I don’t know about anyone else, but I wasn’t thrilled when the two athletics departments announced that the UT-UConn game was back on, at least for a two-year home-and-home engagement.

And that was before Tennessee point guard Evina Westbrook announced that a coaching change needed to happen. And before Holly lost her job. And it was before Westbrook announced that she was transferring to UConn. And it was before the NCAA denied UConn’s request for her immediate eligibility.

And it was before Geno Auriemma started bellyaching about the terrible, no-good, very bad atmosphere at Tennessee, generating the predictable spitball fights between Knoxville and Storrs over Tennessee’s alleged role in Westbrook’s having to ride the bench for a year. It didn’t take him long to start in on AD Phillip Fulmer, who seemed slightly befuddled by the vitriol.
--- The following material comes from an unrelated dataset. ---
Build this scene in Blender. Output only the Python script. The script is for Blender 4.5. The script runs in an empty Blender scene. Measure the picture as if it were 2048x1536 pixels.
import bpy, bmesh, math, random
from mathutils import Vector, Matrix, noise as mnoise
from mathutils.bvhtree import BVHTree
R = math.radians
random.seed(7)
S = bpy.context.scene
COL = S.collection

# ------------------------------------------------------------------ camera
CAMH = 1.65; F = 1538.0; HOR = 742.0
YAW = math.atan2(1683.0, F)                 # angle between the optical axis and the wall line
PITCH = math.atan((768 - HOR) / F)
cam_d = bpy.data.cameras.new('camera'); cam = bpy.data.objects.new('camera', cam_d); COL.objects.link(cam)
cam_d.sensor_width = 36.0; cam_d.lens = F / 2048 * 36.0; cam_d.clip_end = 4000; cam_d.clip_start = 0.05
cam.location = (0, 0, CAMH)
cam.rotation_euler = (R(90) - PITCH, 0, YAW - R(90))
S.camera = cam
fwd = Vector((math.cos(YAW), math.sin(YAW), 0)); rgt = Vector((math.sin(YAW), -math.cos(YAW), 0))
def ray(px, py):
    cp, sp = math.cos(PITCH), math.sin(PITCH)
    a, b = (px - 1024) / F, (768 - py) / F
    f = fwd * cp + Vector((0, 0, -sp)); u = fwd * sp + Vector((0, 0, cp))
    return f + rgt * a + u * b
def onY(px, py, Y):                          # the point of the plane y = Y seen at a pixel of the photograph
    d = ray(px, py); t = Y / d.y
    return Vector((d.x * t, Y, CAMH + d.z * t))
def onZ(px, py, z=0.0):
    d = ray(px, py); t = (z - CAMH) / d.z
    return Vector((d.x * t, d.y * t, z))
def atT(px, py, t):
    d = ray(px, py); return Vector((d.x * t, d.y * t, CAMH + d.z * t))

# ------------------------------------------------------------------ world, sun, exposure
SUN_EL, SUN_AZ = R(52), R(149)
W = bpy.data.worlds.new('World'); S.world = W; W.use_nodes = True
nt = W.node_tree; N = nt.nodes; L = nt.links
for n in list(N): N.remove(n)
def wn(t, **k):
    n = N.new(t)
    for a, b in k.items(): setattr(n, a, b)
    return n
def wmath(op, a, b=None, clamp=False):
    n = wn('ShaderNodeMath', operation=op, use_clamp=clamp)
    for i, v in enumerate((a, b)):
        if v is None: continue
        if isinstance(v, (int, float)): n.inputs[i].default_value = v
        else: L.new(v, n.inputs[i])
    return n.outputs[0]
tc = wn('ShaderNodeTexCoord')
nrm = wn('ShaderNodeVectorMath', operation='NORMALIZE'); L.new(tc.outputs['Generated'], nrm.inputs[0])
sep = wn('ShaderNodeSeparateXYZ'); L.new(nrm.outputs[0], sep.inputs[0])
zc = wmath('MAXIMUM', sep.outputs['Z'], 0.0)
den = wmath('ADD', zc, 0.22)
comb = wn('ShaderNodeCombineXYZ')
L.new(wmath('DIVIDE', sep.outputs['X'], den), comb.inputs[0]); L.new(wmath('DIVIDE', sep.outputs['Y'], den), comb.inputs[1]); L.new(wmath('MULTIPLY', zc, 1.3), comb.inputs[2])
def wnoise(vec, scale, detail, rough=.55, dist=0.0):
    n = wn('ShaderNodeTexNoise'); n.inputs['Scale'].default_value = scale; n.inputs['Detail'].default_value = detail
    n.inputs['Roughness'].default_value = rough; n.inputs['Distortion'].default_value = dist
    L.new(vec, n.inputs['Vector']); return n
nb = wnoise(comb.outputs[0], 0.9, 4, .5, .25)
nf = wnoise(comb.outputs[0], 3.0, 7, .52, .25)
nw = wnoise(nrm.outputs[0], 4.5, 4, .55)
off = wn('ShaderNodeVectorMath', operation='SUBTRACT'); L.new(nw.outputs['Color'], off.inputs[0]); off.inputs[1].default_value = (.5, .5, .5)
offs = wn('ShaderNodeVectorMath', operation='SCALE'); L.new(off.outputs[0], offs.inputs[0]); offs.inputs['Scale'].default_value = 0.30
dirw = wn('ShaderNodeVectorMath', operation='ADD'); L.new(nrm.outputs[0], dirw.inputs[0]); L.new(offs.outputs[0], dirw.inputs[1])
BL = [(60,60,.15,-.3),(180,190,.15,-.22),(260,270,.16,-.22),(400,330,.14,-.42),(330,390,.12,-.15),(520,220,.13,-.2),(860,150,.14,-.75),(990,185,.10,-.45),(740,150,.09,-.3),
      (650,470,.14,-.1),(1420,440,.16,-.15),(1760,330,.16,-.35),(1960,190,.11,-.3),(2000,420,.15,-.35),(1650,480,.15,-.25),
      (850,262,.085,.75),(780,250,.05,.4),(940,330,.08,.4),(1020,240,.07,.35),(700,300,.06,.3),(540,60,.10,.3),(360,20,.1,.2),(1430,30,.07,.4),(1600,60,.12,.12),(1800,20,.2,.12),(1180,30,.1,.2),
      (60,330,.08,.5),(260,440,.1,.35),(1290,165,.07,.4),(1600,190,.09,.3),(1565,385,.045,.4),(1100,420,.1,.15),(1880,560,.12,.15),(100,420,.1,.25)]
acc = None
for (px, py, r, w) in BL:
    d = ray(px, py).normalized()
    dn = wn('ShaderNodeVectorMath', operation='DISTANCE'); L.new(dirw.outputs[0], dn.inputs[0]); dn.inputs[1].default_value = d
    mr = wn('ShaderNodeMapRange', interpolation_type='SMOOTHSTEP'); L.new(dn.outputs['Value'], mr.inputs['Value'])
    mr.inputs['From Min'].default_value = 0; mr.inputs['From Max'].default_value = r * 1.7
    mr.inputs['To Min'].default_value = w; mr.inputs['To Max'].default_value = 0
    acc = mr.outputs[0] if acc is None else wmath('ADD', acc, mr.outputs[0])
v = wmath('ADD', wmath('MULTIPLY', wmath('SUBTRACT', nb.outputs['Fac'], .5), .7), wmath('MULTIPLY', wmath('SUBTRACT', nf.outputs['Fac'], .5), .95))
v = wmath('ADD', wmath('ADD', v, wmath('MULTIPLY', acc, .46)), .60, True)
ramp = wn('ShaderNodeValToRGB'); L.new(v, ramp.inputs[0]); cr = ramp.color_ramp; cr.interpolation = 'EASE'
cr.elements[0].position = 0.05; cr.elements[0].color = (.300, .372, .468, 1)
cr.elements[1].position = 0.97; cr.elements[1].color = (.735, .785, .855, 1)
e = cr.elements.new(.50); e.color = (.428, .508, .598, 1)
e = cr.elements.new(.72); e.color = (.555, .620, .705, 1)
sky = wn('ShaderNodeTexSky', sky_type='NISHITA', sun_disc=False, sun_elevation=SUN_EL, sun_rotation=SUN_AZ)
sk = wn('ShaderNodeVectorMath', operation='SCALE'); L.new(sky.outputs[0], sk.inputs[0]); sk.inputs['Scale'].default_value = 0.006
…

It all has a much-too-familiar feel. And it doesn’t feel good. Maybe Fulmer now has a little more insight into why Pat pulled the plug.

I’ve heard that Warlick was pressured into agreeing to home-and home games with UConn by the powers-that-see-dollar-signs. And now her successor, Kellie Harper, has no choice but to proceed forward.

Here’s hoping that this incarnation of the “series” ends in 2021. Twenty-six years is far too long to put up with Auriemma’s bellyaching and Harper doesn’t deserve to be saddled with that dump truck load of bad history. Evidently, nobody up there in the frozen North has gotten the nerve to tell Geno he’s just not cute anymore. Maybe they still think he’s God.